The New York-based private equity house is on track to equal its own previous record of $7bn for a Europe-focused real estate vehicle when it closes the fund later this year.
Private equity funds investing in Europe raised $40bn in the first quarter of 2016, up from $30bn the previous quarter, while fundraising for North America-focused funds declined from $89bn to $60bn, according to data from Preqin, a research firm.
Anthony Myers, managing director at Blackstone, told a real estate audience at an event last week that “it is getting harder to find opportunities that will give you some kind of excess liquid return in the US, but Europe is behind the US”.
“There’s a perception that Europe is a less efficient market and that you need to be with folks who have teams on the ground and experience,” he added.

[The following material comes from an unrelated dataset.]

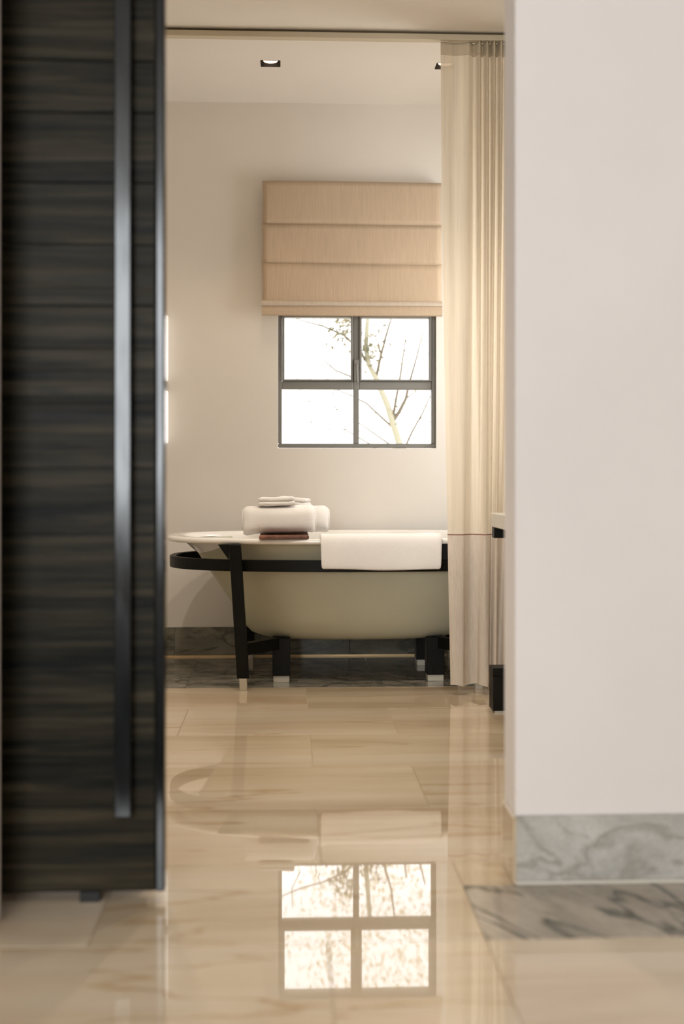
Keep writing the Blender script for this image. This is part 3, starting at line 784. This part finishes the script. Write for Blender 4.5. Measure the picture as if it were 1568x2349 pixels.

Blackstone’s fund, Europe Real Estate Investors V, will target the same returns as its previous one launched in 2014 — a 20 per cent gross internal rate of return, or 15 per cent net of fees. It will mainly invest in the UK, Germany, France, Italy and Spain.
It has attracted backing from institutions including the California State Teachers’ Retirement System and the San Francisco Employees’ Retirement System.
Blackstone has a record of assembling large portfolios of assets in sectors such as hotels or industrial property, which it then floats or sells.
Like other private equity firms, Blackstone is eyeing the non-performing loans market in Italy, where banks hold about €360bn of such loans, many backed by commercial real estate. The country’s strongest banks, insurers and asset managers agreed in April to create a €4.25bn rescue fund to help ailing lenders.
But few private equity firms have so far bought up large portfolios of non-performing loans as they have in Ireland, Spain and elsewhere, partly because of what is seen as a weak regime for reclaiming collateral.
“We are doing what others are doing which is evaluating the landscape. We have a little bit of experience in non-performing loans, but in Italy it is more challenging structurally, given the judicial system,” Mr Myers said.
“It’s a huge opportunity that is out there. There is talk by the government of making changes to the system to allow for more efficient foreclosure processes, which is to some extent holding back the ability of Italian banks to take the necessary writedowns.”